Starting from the top of the material, restate each line exactly until the line that contains "cam.location = (0, 0, H_CAM);", which is also copied. Pictures are excluded.
++++ MATERIAL ++++
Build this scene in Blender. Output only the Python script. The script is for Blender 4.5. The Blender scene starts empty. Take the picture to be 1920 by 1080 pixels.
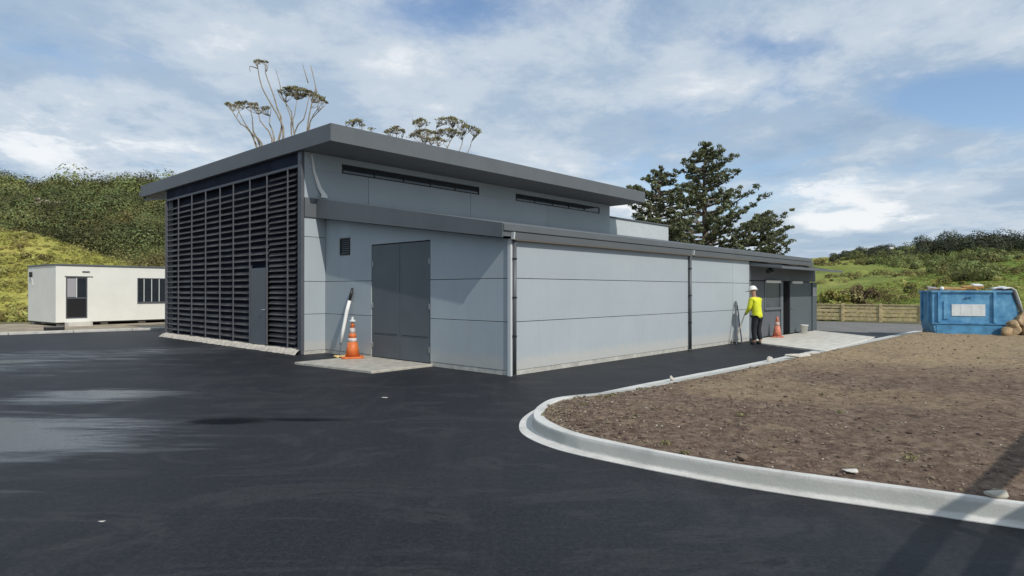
import bpy, bmesh, math, random
import numpy as np
from mathutils import Vector, Matrix, noise as mnoise

random.seed(7); np.random.seed(7)
S = bpy.context.scene
R = math.radians

# ------------------------------------------------------------------ camera
F_PX, H_CAM, Y_H = 1180.0, 1.65, 545.0
cam_d = bpy.data.cameras.new('camera'); cam = bpy.data.objects.new('camera', cam_d)
S.collection.objects.link(cam); S.camera = cam
cam_d.sensor_width = 36.0; cam_d.lens = 36.0 * F_PX / 1920.0
cam_d.clip_start = 0.05; cam_d.clip_end = 6000
cam.location = (0, 0, H_CAM); cam.rotation_euler = (R(90.243), 0, 0)

# ------------------------------------------------------------------ building axes: u along the long wall, v along the end wall
UA = math.atan2(F_PX, 1085.0)
CX, CY = -0.03, 12.17
ux, uy = math.cos(UA), math.sin(UA)
def W(a, b, z=0.0): return Vector((CX + a*ux - b*uy, CY + a*uy + b*ux, z))
def at(px, py, z=0.0):            # point of the level z seen at that spot of the photograph
    Y = F_PX*(H_CAM - z)/(py - Y_H); return Vector(((px-960)/F_PX*Y, Y, z))
def a_of(px, b):                  # along the long wall
    k = (px-960)/F_PX; x0, y0 = CX - b*uy, CY + b*ux
    return (k*y0 - x0)/(ux - k*uy)
def b_of(px, a):                  # along the end wall
    k = (px-960)/F_PX; x0, y0 = CX + a*ux, CY + a*uy
    return (k*y0 - x0)/(-uy - k*ux)

# ------------------------------------------------------------------ sun and sky
TR = Vector((0.30*ux - 1.43*uy, 0.30*uy + 1.43*ux, -1.30)).normalized()   # the way the light travels
sun_d = bpy.data.lights.new('sun', 'SUN'); sun_d.energy = 2.8; sun_d.angle = R(0.55); sun_d.color = (1.0, 0.945, 0.87)
sun = bpy.data.objects.new('sun', sun_d); S.collection.objects.link(sun)
sun.location = (20, -30, 40); sun.rotation_euler = TR.to_track_quat('-Z', 'Y').to_euler()
SUN_EL = math.asin(-TR.z); SUN_AZ = math.atan2(-TR.x, -TR.y)

w = bpy.data.worlds.new('World'); S.world = w; w.use_nodes = True
nt = w.node_tree; nt.nodes.clear()
def N(tree, typ, **kw):
    n = tree.nodes.new(typ)
    for k, v in kw.items(): setattr(n, k, v)
    return n
def setin(n, **kw):
    for k, v in kw.items(): n.inputs[k.replace('_', ' ')].default_value = v
out = N(nt, 'ShaderNodeOutputWorld'); bg = N(nt, 'ShaderNodeBackground'); bg.inputs['Strength'].default_value = 0.13
nt.links.new(bg.outputs[0], out.inputs[0])
sky = N(nt, 'ShaderNodeTexSky', sky_type='NISHITA', sun_disc=False, sun_elevation=SUN_EL, sun_rotation=SUN_AZ,
        altitude=50, air_density=1.0, dust_density=0.6, ozone_density=2.0)
tc = N(nt, 'ShaderNodeTexCoord'); sep = N(nt, 'ShaderNodeSeparateXYZ'); nt.links.new(tc.outputs['Generated'], sep.inputs[0])
def math_n(tree, op, a, b=None, c=None, clamp=False):
    n = N(tree, 'ShaderNodeMath', operation=op); n.use_clamp = clamp
    for i, v in enumerate((a, b, c)):
        if v is None: continue
        if isinstance(v, (int, float)): n.inputs[i].default_value = v
        else: tree.links.new(v, n.inputs[i])
    return n.outputs[0]
def wm(op, a, b=None, c=None, clamp=False): return math_n(nt, op, a, b, c, clamp)
zc = wm('ADD', wm('MAXIMUM', sep.outputs['Z'], 0.0), 0.16)
cu = wm('DIVIDE', sep.outputs['X'], zc); cv = wm('DIVIDE', sep.outputs['Y'], zc)
comb = N(nt, 'ShaderNodeCombineXYZ'); nt.links.new(cu, comb.inputs[0]); nt.links.new(cv, comb.inputs[1])
def cloud_noise(scale, detail, rough, dist, off, rot=0.0, stretch=(1, 1, 1)):
    mp = N(nt, 'ShaderNodeMapping'); mp.inputs['Location'].default_value = off
    mp.inputs['Rotation'].default_value = (0, 0, rot); mp.inputs['Scale'].default_value = stretch
    nt.links.new(comb.outputs[0], mp.inputs[0])
    n = N(nt, 'ShaderNodeTexNoise'); setin(n, Scale=scale, Detail=detail, Roughness=rough, Distortion=dist)
    nt.links.new(mp.outputs[0], n.inputs['Vector']); return n.outputs['Fac']
def ramp(tree, fac, stops, interp='EASE'):
    r = N(tree, 'ShaderNodeValToRGB'); r.color_ramp.interpolation = interp
    els = r.color_ramp.elements
    while len(els) < len(stops): els.new(0.5)
    for e, (p, c) in zip(els, stops):
        e.position = p; e.color = c if len(c) == 4 else (*c, 1)
    tree.links.new(fac, r.inputs[0]); return r.outputs[0]
n1 = cloud_noise(0.85, 10, 0.60, 0.25, (3.1, 1.7, 0), 0.5, (1.0, 0.85, 1))
n2 = cloud_noise(2.4, 12, 0.66, 0.15, (7.3, 2.2, 4), -0.3, (1.0, 0.9, 1))
n3 = cloud_noise(1.3, 7, 0.55, 0.2, (1.3, 8.8, 2), 0.2)
cover = wm('ADD', wm('MULTIPLY', n1, 0.7), wm('MULTIPLY', n2, 0.3))
def sky_uv(px, py):
    d = Vector(((px-960)/F_PX, 1, (Y_H-py)/F_PX)).normalized(); z = max(d.z, 0)+0.16; return d.x/z, d.y/z
def blob(px, py, ru, rv, amt):
    u0, v0 = sky_uv(px, py)
    du = wm('DIVIDE', wm('SUBTRACT', cu, u0), ru); dv = wm('DIVIDE', wm('SUBTRACT', cv, v0), rv)
    d = wm('ADD', wm('MULTIPLY', du, du), wm('MULTIPLY', dv, dv))
    return wm('MULTIPLY', wm('SUBTRACT', 1.0, wm('SQRT', d), clamp=True), amt)
for bl in ((1850, 190, .42, .26, .42), (1450, 85, .24, .12, .17), (330, 110, .5, .25, .10), (820, 20, .4, .15, .14), (1240, 195, .3, .2, .10)):
    cover = wm('SUBTRACT', cover, blob(*bl))
for bl in ((60, 260, .9, .6, .10), (1480, 250, .9, .5, .07)):
    cover = wm('ADD', cover, blob(*bl))
cmask = ramp(nt, cover, [(0.30, (0, 0, 0)), (0.50, (1, 1, 1))])
cmask = wm('MULTIPLY', cmask, 0.95)
shade = wm('ADD', wm('MULTIPLY', n3, 0.6), wm('MULTIPLY', n2, 0.4))
for bl in ((80, 280, .9, .7, .2), (1490, 345, .42, .5, .19), (1590, 412, .40, .5, .22), (1200, 400, .4, .4, .15), (1620, 160, .7, .35, .06)):
    shade = wm('ADD', shade, wm('MULTIPLY', blob(*bl), wm('MULTIPLY_ADD', n2, 3.0, -0.7, True)))
ccol = ramp(nt, shade, [(0.37, (2.15, 2.95, 3.95)), (0.47, (2.75, 3.5, 4.4)), (0.56, (3.9, 4.45, 5.05)), (0.68, (6.1, 6.25, 6.4))])
mixs = N(nt, 'ShaderNodeMix', data_type='RGBA')
nt.links.new(cmask, mixs.inputs[0]); nt.links.new(sky.outputs[0], mixs.inputs[6]); nt.links.new(ccol, mixs.inputs[7])
nt.links.new(mixs.outputs[2], bg.inputs['Color'])

S.view_settings.view_transform = 'Standard'; S.view_settings.look = 'None'
S.view_settings.exposure = 0.20; S.view_settings.gamma = 1.0; S.view_settings.use_curve_mapping = False
S.cycles.max_bounces = 6

# ------------------------------------------------------------------ helpers
def link(o): S.collection.objects.link(o); return o
def tag(o, label=None, cat=None, group=None, kind=None):
    if label: o['label'] = label
    if cat: o['category'] = cat
    if group: o['group'] = group
    if kind: o['kind'] = kind
    return o
def empty(name, loc=(0, 0, 0), rz=0.0, label=None, cat=None, group=None):
    o = bpy.data.objects.new(name, None); o.empty_display_size = 0.2
    o.location = loc; o.rotation_euler = (0, 0, rz); link(o); return tag(o, label, cat, group)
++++
ANSWER TO THIS TASK >>
Build this scene in Blender. Output only the Python script. The script is for Blender 4.5. The Blender scene starts empty. Take the picture to be 1920 by 1080 pixels.
import bpy, bmesh, math, random
import numpy as np
from mathutils import Vector, Matrix, noise as mnoise

random.seed(7); np.random.seed(7)
S = bpy.context.scene
R = math.radians

# ------------------------------------------------------------------ camera
F_PX, H_CAM, Y_H = 1180.0, 1.65, 545.0
cam_d = bpy.data.cameras.new('camera'); cam = bpy.data.objects.new('camera', cam_d)
S.collection.objects.link(cam); S.camera = cam
cam_d.sensor_width = 36.0; cam_d.lens = 36.0 * F_PX / 1920.0
cam_d.clip_start = 0.05; cam_d.clip_end = 6000
cam.location = (0, 0, H_CAM); cam.rotation_euler = (R(90.243), 0, 0)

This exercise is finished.